How does VMAF NEG mode work? To make the long story short: we can detect the magnitude of the VMAF gain coming from image enhancement, and subtract this effect from the measurement. The grayscale map in (f) above demonstrates the magnitude of the image sharpening performed in tune=vmaf. And we can subtract this effect from the VMAF scores. The VMAF NEG scores are also shown in (a) ~ (e) above. As we can see, the VMAF scores are largely muted by the enhancement subtraction in the NEG mode. More details about VMAF NEG mode can be found in this tech memo.

What Comes Next

We are committed to improve the accuracy and performance of VMAF in the long run. Over the past several years, through field testing and feedback from the users, we have learned extensively about the existing algorithm’s strengths and weaknesses. We believe that there is still plenty of room for improvement.

The NEG mode is our first step toward more accurately quantifying the perceptual gain without image enhancement. When operating in its regular mode, it is known that VMAF tends to overpredict perceptual quality when image enhancement operations, like oversharpening, lead to quality degradation. We plan to address this in future versions, by imposing limits on the enhancement attainable.
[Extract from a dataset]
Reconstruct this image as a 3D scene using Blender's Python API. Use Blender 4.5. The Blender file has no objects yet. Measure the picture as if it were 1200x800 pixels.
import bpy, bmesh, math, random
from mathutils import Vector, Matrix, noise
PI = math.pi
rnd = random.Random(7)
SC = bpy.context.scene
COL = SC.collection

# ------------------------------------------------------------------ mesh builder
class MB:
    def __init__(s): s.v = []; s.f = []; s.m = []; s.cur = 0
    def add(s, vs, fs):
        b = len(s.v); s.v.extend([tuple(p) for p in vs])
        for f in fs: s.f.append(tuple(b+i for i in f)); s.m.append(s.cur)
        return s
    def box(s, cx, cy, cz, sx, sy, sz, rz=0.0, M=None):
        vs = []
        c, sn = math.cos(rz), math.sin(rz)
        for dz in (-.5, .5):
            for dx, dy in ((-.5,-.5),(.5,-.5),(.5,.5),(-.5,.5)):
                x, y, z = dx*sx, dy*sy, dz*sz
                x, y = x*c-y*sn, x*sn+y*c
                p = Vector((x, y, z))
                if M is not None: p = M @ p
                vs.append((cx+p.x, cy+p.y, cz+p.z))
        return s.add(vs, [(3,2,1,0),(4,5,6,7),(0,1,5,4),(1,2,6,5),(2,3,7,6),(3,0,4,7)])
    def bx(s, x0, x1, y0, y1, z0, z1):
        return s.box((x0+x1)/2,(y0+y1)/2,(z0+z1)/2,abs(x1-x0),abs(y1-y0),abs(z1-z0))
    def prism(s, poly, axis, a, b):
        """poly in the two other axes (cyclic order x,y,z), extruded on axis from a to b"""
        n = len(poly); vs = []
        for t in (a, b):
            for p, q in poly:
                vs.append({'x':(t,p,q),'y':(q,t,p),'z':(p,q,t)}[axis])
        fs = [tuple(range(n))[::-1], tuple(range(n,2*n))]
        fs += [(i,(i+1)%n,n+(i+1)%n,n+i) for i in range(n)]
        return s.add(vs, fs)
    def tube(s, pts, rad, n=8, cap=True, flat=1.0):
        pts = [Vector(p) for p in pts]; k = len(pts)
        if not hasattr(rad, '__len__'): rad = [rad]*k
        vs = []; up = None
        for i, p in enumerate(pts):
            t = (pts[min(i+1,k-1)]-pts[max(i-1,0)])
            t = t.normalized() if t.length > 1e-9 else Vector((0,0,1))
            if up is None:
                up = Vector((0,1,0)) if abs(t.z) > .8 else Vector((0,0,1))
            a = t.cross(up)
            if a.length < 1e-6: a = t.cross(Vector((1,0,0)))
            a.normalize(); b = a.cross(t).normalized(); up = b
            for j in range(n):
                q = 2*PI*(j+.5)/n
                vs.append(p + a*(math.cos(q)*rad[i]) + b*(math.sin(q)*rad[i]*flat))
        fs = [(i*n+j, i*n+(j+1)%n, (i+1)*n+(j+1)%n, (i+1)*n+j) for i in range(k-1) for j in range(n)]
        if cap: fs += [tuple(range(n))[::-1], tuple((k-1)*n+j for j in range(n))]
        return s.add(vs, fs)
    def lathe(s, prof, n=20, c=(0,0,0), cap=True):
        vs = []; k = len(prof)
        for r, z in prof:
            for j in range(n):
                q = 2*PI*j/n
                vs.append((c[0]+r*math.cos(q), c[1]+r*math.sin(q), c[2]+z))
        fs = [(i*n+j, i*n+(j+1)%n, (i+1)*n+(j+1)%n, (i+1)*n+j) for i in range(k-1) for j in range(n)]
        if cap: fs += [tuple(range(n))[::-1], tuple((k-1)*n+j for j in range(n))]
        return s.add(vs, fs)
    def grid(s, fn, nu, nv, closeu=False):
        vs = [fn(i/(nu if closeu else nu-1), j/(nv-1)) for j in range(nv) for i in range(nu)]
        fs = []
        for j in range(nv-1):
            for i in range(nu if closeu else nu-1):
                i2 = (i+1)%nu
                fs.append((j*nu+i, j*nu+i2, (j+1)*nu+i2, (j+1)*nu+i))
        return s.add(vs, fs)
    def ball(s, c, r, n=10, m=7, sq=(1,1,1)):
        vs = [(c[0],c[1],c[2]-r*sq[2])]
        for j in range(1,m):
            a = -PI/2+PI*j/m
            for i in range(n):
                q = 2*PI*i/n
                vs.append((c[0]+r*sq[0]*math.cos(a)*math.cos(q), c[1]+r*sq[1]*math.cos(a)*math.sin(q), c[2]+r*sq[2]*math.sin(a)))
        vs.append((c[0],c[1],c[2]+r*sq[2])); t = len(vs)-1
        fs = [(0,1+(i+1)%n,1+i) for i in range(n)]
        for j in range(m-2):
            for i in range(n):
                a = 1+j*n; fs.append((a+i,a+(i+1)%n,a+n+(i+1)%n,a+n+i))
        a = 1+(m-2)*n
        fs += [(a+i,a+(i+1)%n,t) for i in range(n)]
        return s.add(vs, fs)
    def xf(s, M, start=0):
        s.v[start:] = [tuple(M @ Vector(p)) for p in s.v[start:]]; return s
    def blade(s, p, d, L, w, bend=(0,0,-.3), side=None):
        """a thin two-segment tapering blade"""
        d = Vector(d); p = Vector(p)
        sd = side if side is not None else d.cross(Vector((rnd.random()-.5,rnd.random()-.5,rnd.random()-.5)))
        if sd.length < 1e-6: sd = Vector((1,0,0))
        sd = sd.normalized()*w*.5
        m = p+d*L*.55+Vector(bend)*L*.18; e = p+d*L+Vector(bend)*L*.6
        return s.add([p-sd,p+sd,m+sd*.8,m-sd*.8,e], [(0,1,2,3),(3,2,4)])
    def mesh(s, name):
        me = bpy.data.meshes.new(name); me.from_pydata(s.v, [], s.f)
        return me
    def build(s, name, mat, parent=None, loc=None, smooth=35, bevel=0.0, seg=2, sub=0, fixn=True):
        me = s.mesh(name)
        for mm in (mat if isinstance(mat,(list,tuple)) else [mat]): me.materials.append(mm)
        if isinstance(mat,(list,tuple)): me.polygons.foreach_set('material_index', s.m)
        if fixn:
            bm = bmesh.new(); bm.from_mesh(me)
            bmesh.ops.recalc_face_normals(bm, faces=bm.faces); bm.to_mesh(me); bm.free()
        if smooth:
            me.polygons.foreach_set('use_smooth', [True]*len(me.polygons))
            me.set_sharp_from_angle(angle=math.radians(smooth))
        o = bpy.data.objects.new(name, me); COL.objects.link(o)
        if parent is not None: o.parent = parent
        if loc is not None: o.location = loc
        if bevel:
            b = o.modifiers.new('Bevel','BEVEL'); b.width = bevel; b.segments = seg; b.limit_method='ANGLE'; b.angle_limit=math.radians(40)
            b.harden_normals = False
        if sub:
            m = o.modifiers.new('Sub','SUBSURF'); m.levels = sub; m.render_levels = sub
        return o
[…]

We have identified a number of other areas for further improvement, for example, to better predict perceived quality under challenging cases, such as banding and blockiness in the shades. Other potential areas of improvement include better model temporal masking effects in high motion sequences and also more accurately capture the effects of encoding videos generated from noisy sources. We will continue to leverage Human Visual System modeling, subjective testing and machine learning as we work toward a better quality metric for the video community.